« "All this euphoria going on" | Home | Roger Ebert's new TV show »
March 24, 2010
"Lost" and eternity
Last night's "Lost" ("Ab Aeterno") about Richard Alpert was one of my favorite episodes ever. Nestor Carbonell, the actor who plays Alpert, was so awesome in this episode that he inadvertently made some of the show's less talented actors look weak by comparison. I've been getting a little weary of Kate and Jack lately, largely because those two actors just don't have the chops for the heavy moments. But some of Nestor Carbonell's scenes, where he's shackled in the wrecked ship, or holding his dead wife's face in the lamplight, or begging Jacob for his life, were so good I felt like I was watching a movie instead of TV. When he's on the screen, we're in good hands.
[Note: he can do comedy too. He was fantastic as Batmanuel in the live-action version of "The Tick" in 2001.]
As for the show's thousands of questions that are still mostly unresolved, I'm starting to wonder if the show is heading for more of an emotional resolution than a functional resolution. Especially in terms of the old and new adversarial relationships that have emerged. I could see the series leading toward a big showdown between Jacob and the Man in Black, Ben Linus and Charles Widmore, and Jack and Locke, which I'd be OK with. But even though recent episodes have revealed a lot of mythology and symbols, we're not getting much information about the actual facts of the island and the power struggles of the people on it.
I don't read every "Lost" blog there is, and I'm sure there are all kinds of nuances and clues that I miss every week. But we're only a handful of episodes from the end of the series, and I still don't understand a whole lot of stuff. Like what Widmore wants and if he's on the side of Jacob or the Man in Black, what the real purpose of the DHARMA Initiative was, who built the giant four-toed statue, whether the island is in the Atlantic (as suggested in last night's episode) or the Pacific (as suggested in every other episode) or if it moves around more radically than we thought, what happened to Sayid in the temple pool, why Ben was able to stab Jacob and kill him, or where Desmond is. Or what the deal is with Christian. Plus about one thousand other questions.
It seems like the show is heading toward more of a metaphoric explanation for all of this than a literal explanation. A couple of seasons ago, we found out where the polar bears literally came from (pretty much). But these days, we're more likely to get symbolic references and a lot of mirroring, like the Black Rock and the white rock, and the repetition of the order to kill someone before he says a word. And Jacob's lengthy musings about human nature's propensity for good and evil.
I have a mental list of all the questions I still have about this show, and I bet a lot of those questions are never going to get answered directly. But if we keep getting great episodes like this one, I can live with that.
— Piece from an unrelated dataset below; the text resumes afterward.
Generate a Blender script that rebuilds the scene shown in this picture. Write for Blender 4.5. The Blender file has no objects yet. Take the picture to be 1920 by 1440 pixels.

Plus, I just want to go on the record with this idea: if both Jin and Sun have to be on the island because their mutual last name, Kwon, is written in Jacob's lighthouse and on the cave wall, then how do we know that Jack is the correct Shephard? I know Christian is dead and everything, but Jack has gotten so irritating lately that I'm hoping Daddy Shephard is the one that matters.
Trackback Pings
TrackBack URL for this entry:
http://amysrobot.amyinnewyork.com/mt/mt-tb.cgi/1094
Comments
The Onion had a good video piece a couple of months ago: "Final Season Of 'Lost' Promises To Make Fans More Annoying Than Ever".
http://www.theonion.com/video/final-season-of-lost-promises-to-make-fans-more-an,14394/
"If you're a spouse of that fan, you'll feel like you're living with a paranoid schizophrenic."
Posted by: amy at March 25, 2010 9:49 AM
As a non-watcher, that last paragraph leaves me unsure if you are talking about a TV series, or on some heavy, heavy drugs.